◆ EXERCISE AIM:
Scan the entries below and count the lines holding the string "pixels". Supply only the number.

======== SUPPLIED ENTRIES

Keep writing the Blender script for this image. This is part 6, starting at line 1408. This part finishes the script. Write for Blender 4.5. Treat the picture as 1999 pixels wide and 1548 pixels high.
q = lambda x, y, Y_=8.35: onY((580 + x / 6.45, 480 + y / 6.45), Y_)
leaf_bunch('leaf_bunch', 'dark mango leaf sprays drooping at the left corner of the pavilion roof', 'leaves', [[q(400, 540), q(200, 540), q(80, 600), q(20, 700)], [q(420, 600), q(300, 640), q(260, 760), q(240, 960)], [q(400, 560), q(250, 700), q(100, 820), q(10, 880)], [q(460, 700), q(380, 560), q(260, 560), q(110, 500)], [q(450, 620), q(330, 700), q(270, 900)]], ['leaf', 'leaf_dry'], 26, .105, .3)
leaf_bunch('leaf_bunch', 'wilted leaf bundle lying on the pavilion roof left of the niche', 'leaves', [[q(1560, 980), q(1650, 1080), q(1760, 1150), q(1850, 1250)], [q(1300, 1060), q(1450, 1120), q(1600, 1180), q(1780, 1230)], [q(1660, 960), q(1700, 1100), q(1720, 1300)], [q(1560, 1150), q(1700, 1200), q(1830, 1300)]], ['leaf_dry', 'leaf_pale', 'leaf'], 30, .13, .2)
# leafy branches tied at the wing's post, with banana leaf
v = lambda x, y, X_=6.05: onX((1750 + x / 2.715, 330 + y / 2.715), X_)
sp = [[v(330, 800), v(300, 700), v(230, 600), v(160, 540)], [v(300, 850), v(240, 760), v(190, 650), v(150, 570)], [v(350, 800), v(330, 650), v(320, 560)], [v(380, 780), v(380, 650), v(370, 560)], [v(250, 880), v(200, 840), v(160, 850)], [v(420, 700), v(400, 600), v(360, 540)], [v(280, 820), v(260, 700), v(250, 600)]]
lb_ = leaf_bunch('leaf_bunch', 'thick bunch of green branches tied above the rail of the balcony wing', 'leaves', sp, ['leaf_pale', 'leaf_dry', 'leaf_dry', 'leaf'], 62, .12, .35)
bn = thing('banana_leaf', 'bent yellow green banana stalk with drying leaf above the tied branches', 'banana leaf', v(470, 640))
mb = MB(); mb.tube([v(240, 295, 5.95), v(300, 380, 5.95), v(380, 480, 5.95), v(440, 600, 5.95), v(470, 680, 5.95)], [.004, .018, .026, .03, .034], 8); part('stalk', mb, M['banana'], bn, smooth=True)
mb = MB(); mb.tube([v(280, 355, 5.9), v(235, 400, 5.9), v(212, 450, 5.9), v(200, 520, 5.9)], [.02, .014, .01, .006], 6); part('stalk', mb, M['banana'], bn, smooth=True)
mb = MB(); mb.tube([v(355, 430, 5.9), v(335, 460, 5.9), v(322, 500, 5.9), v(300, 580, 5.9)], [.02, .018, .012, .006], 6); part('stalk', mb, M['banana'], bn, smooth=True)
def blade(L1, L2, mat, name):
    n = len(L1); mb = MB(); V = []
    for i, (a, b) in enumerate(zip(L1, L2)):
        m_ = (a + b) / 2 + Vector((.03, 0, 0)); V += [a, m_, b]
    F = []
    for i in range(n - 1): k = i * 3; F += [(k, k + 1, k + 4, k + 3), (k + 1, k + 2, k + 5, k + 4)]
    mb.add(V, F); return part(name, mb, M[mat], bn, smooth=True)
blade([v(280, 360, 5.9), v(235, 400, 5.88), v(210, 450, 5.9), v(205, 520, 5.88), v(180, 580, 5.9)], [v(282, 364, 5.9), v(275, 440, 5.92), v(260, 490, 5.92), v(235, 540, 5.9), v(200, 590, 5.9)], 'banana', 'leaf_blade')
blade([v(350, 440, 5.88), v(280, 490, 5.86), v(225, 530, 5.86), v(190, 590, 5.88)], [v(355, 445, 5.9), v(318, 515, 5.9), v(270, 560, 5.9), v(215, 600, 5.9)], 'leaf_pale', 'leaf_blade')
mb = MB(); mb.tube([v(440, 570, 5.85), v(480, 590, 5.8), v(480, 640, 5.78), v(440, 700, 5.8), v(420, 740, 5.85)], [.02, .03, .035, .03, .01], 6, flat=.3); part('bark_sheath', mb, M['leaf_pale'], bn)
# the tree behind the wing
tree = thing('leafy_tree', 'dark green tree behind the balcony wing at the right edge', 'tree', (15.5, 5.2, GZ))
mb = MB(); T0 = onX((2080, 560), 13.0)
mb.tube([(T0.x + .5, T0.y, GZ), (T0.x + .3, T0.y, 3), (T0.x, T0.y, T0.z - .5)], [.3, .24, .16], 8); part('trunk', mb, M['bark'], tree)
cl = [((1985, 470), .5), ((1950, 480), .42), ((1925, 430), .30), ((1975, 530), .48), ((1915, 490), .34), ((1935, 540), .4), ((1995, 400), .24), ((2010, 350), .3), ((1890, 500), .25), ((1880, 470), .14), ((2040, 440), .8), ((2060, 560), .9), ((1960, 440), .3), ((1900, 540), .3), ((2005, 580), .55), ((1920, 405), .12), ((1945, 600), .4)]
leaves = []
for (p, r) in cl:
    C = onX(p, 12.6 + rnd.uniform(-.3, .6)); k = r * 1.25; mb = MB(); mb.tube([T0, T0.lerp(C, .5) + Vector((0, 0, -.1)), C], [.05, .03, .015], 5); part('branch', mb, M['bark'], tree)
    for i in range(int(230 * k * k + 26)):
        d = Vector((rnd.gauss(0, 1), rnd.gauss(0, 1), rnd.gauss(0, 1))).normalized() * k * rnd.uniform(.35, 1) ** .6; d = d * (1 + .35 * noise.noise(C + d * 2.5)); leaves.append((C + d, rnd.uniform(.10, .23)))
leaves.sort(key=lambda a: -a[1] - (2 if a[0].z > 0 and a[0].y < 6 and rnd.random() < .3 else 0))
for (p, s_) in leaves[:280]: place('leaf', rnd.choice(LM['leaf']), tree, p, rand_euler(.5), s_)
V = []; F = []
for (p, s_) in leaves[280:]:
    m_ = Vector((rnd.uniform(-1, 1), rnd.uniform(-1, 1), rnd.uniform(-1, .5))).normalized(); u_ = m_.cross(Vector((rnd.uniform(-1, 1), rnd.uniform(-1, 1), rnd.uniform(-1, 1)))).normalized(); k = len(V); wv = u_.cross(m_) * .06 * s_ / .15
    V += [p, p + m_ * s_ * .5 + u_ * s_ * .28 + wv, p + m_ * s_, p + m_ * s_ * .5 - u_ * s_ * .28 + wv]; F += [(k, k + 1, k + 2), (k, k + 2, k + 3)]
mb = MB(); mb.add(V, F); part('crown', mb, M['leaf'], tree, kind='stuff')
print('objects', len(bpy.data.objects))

================
======== SUPPLIED ENTRIES

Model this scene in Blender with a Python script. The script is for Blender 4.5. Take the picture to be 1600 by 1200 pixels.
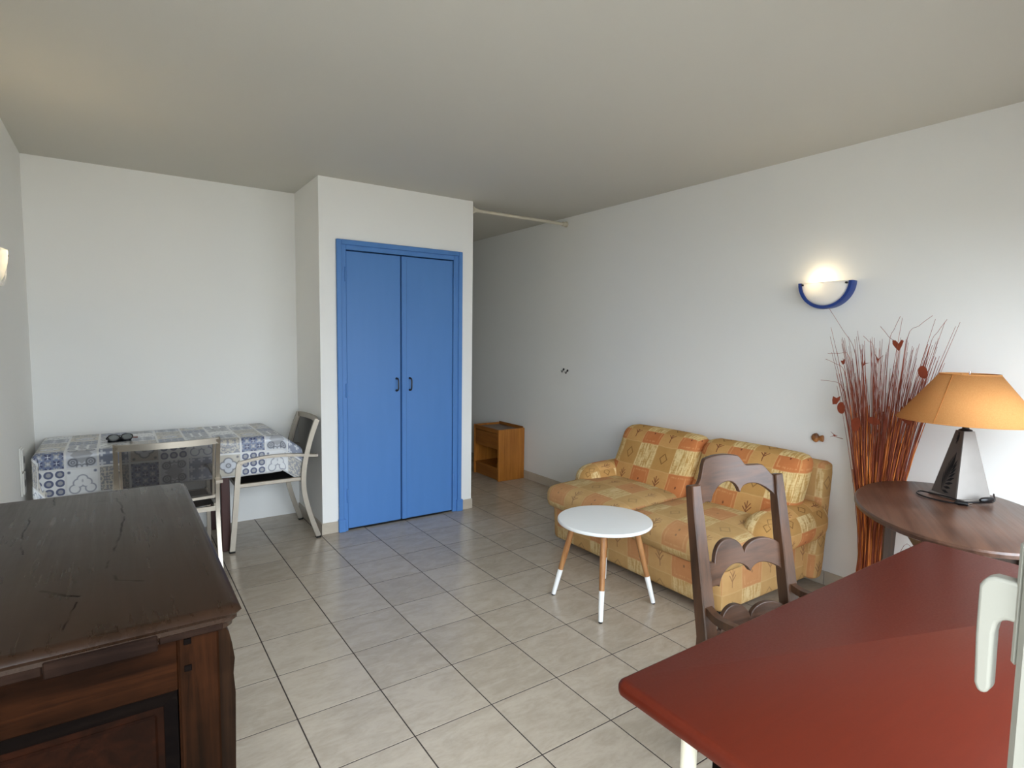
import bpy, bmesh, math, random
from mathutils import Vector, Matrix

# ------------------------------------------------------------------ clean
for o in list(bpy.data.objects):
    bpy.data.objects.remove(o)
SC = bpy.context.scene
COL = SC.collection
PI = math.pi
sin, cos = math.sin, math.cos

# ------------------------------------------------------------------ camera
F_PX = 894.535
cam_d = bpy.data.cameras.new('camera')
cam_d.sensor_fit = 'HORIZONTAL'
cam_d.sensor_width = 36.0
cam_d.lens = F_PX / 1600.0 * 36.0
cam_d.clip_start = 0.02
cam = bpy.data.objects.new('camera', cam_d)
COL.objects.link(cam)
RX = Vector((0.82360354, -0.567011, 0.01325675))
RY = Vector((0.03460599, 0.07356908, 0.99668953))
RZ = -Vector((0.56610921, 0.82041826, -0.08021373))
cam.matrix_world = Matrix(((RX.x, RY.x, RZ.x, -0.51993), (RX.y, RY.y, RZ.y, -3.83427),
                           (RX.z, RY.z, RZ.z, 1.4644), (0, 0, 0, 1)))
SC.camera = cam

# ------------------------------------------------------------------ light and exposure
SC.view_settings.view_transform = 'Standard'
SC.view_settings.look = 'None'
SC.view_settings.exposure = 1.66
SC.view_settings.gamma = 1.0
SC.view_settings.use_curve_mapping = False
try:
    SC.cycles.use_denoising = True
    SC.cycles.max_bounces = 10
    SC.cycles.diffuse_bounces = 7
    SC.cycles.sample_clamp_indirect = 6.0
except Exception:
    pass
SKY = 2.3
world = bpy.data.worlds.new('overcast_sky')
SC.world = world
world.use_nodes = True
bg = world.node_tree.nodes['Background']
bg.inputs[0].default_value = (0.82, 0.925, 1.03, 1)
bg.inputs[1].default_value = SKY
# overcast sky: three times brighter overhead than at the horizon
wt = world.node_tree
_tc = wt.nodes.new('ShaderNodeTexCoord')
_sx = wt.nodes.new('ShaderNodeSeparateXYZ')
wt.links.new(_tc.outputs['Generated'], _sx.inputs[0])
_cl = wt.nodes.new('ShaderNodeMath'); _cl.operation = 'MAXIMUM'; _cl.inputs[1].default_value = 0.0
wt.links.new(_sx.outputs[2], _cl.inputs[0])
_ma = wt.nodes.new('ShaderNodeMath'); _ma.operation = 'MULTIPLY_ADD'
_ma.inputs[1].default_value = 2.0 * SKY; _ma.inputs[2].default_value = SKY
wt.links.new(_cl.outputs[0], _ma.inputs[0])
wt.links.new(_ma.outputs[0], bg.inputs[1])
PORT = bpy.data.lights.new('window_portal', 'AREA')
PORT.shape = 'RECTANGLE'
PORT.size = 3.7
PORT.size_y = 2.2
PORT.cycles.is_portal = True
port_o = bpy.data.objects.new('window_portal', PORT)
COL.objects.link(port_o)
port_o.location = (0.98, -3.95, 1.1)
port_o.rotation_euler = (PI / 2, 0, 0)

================
======== SUPPLIED ENTRIES

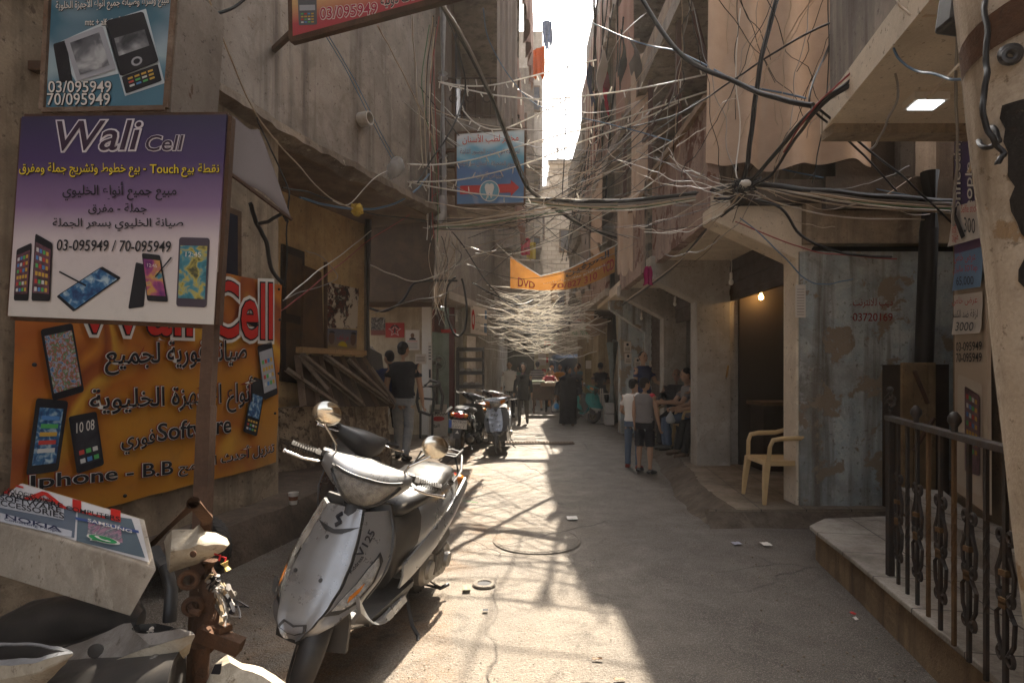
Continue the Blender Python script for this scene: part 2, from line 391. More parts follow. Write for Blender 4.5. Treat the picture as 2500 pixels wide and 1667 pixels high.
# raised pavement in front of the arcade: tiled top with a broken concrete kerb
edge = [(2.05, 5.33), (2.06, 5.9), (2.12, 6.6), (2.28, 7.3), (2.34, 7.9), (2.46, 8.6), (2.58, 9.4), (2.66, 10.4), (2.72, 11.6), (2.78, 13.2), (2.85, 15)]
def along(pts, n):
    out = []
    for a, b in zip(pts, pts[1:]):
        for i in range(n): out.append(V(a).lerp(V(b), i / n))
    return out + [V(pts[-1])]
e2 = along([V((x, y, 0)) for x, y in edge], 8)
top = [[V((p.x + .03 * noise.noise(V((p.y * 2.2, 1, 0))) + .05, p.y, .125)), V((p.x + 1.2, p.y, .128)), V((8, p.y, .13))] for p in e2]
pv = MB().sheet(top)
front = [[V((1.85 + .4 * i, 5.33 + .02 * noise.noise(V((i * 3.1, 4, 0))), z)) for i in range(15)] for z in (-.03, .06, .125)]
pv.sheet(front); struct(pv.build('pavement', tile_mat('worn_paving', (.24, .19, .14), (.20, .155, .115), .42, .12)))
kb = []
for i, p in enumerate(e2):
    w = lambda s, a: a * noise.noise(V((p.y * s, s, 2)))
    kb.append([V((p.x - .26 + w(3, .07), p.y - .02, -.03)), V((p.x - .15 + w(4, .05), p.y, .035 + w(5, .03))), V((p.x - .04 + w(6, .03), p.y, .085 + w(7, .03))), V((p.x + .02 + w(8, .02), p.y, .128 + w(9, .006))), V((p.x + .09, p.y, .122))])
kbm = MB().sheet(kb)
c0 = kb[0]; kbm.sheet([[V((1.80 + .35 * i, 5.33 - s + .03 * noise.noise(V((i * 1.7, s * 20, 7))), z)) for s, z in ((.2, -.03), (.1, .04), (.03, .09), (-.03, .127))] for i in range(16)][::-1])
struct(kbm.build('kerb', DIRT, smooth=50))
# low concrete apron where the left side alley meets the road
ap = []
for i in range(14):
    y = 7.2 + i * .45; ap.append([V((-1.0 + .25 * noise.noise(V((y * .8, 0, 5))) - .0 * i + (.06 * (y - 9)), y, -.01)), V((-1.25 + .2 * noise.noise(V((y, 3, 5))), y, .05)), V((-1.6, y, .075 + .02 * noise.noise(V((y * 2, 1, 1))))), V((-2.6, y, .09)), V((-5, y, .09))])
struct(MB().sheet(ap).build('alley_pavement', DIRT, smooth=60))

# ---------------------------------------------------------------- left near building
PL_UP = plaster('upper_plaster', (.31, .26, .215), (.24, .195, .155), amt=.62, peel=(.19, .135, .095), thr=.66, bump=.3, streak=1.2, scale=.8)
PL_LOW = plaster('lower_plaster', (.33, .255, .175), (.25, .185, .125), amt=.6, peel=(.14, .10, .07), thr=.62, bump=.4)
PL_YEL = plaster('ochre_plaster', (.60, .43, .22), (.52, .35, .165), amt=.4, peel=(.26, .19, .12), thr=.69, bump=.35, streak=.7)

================

◆ RESULT OF THE EXERCISE:
3